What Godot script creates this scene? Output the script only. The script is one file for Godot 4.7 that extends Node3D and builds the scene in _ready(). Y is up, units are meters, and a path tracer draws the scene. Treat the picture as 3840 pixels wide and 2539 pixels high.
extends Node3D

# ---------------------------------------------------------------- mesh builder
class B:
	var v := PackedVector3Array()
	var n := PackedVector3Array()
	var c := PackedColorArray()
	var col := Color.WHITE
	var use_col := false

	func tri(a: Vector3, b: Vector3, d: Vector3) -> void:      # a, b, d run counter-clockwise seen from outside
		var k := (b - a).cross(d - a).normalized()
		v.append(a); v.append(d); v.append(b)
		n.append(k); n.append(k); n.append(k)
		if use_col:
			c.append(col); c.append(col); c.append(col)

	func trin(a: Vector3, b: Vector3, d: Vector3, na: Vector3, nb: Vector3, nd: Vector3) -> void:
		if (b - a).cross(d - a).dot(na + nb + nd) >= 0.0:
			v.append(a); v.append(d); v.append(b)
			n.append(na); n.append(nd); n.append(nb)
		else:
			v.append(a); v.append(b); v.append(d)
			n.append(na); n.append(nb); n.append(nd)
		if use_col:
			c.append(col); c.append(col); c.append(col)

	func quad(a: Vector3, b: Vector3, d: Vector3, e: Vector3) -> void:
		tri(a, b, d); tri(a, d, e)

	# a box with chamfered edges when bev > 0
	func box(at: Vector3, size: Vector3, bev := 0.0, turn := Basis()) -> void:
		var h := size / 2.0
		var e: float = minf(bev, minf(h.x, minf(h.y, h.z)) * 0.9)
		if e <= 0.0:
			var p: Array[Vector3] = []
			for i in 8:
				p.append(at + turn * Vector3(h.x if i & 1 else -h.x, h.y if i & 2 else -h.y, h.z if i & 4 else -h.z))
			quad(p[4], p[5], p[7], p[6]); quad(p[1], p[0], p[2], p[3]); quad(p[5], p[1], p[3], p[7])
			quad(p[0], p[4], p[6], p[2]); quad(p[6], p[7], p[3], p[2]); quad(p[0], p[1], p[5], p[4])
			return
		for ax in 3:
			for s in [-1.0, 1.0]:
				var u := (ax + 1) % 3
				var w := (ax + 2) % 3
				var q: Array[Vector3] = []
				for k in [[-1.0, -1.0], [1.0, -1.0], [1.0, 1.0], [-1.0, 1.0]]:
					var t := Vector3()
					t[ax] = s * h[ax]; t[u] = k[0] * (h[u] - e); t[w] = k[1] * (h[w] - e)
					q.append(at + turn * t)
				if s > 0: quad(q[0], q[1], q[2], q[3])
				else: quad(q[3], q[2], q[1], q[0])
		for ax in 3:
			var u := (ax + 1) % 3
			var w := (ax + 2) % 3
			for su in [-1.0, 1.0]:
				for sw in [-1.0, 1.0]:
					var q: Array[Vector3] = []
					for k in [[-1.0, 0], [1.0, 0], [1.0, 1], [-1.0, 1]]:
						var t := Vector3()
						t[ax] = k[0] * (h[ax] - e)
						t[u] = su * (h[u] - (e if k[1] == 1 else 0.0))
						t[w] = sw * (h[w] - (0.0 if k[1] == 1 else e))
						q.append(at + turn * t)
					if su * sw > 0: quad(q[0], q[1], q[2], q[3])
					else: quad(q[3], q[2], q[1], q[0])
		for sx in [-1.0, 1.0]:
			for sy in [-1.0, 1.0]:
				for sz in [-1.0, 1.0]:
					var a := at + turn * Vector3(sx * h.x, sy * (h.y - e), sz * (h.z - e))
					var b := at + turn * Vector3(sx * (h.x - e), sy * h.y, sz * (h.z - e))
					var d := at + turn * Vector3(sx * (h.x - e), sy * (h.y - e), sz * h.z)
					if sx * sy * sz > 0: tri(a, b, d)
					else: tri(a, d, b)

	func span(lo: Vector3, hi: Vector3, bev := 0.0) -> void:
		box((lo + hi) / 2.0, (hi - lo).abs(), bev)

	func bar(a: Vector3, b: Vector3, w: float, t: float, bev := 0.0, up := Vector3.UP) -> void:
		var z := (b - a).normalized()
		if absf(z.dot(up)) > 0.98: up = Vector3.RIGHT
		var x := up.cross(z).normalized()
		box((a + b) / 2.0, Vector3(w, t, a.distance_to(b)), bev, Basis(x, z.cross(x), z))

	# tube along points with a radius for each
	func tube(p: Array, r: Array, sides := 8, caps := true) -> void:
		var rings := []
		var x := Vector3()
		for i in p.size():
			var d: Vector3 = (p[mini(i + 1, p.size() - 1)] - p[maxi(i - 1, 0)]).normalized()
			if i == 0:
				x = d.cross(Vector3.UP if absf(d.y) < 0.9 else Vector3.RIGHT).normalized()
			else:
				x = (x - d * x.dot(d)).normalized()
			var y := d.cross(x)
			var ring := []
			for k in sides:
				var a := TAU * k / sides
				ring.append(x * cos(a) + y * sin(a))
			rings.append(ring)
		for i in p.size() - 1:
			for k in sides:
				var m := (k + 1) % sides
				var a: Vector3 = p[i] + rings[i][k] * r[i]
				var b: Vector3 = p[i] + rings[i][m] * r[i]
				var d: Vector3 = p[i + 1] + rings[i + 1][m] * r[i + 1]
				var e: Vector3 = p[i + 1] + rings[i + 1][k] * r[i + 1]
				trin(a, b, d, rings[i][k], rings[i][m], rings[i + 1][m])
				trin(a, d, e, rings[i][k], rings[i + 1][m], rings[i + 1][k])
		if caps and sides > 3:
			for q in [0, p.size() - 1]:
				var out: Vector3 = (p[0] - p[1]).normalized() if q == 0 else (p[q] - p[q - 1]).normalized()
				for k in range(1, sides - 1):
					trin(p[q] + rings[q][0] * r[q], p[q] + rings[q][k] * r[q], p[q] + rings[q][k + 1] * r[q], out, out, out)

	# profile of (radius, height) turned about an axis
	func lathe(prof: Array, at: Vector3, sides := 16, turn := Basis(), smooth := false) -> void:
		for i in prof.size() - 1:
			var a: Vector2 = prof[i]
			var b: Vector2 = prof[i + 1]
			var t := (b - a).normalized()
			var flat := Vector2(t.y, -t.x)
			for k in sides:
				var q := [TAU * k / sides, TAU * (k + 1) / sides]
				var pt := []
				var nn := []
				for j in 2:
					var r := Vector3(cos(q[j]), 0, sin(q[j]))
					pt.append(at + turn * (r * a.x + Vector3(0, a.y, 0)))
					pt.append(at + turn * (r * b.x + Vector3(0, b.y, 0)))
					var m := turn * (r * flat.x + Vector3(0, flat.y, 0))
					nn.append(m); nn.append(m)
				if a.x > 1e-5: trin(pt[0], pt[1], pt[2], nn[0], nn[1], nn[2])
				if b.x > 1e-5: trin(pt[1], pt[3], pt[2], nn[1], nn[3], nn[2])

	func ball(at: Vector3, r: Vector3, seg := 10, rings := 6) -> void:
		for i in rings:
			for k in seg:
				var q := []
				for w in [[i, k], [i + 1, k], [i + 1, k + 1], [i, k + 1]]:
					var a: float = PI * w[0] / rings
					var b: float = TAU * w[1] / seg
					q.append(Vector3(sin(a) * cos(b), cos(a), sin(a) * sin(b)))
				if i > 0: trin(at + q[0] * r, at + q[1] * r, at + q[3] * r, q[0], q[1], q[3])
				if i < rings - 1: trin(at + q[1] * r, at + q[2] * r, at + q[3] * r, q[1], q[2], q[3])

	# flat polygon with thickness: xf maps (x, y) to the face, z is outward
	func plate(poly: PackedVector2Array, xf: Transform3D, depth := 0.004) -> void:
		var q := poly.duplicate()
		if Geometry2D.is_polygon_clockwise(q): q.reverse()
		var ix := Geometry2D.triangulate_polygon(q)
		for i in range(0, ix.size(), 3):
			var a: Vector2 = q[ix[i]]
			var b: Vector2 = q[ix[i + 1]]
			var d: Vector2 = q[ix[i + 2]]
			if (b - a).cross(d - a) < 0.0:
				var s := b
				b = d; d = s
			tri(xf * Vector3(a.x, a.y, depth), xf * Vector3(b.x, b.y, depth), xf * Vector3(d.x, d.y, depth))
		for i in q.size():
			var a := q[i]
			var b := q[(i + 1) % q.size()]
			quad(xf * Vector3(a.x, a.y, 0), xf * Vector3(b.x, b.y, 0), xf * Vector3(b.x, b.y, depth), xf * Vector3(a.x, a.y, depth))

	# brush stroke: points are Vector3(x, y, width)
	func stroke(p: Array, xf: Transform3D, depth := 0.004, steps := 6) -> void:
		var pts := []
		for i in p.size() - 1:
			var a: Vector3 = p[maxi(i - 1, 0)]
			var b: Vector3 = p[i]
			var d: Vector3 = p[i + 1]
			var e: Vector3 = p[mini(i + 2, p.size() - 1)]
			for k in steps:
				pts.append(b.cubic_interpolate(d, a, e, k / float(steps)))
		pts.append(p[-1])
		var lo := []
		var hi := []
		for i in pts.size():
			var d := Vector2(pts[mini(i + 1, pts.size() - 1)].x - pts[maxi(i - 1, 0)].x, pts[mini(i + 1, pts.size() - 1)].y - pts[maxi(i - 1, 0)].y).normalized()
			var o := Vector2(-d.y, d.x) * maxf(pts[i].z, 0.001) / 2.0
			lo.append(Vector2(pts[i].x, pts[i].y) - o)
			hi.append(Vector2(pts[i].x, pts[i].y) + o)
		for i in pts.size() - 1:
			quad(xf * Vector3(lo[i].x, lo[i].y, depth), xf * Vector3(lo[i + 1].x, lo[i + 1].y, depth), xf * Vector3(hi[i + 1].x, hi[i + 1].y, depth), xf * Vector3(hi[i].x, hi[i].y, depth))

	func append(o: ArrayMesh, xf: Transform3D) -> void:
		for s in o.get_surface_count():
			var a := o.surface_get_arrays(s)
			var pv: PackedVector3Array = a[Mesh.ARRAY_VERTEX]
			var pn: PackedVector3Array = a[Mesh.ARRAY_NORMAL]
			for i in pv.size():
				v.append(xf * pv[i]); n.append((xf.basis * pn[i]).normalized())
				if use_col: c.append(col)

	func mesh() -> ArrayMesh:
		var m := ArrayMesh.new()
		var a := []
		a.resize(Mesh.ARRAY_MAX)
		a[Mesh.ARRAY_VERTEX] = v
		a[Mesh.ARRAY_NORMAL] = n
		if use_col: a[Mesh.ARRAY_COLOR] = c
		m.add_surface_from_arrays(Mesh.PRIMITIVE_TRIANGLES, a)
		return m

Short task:
Starting at the first line of the data above, please restate word for word every line up to and including the one that holds "var use_col := false", and add nothing else.

Right answer:
What Godot script creates this scene? Output the script only. The script is one file for Godot 4.7 that extends Node3D and builds the scene in _ready(). Y is up, units are meters, and a path tracer draws the scene. Treat the picture as 3840 pixels wide and 2539 pixels high.
extends Node3D

# ---------------------------------------------------------------- mesh builder
class B:
	var v := PackedVector3Array()
	var n := PackedVector3Array()
	var c := PackedColorArray()
	var col := Color.WHITE
	var use_col := false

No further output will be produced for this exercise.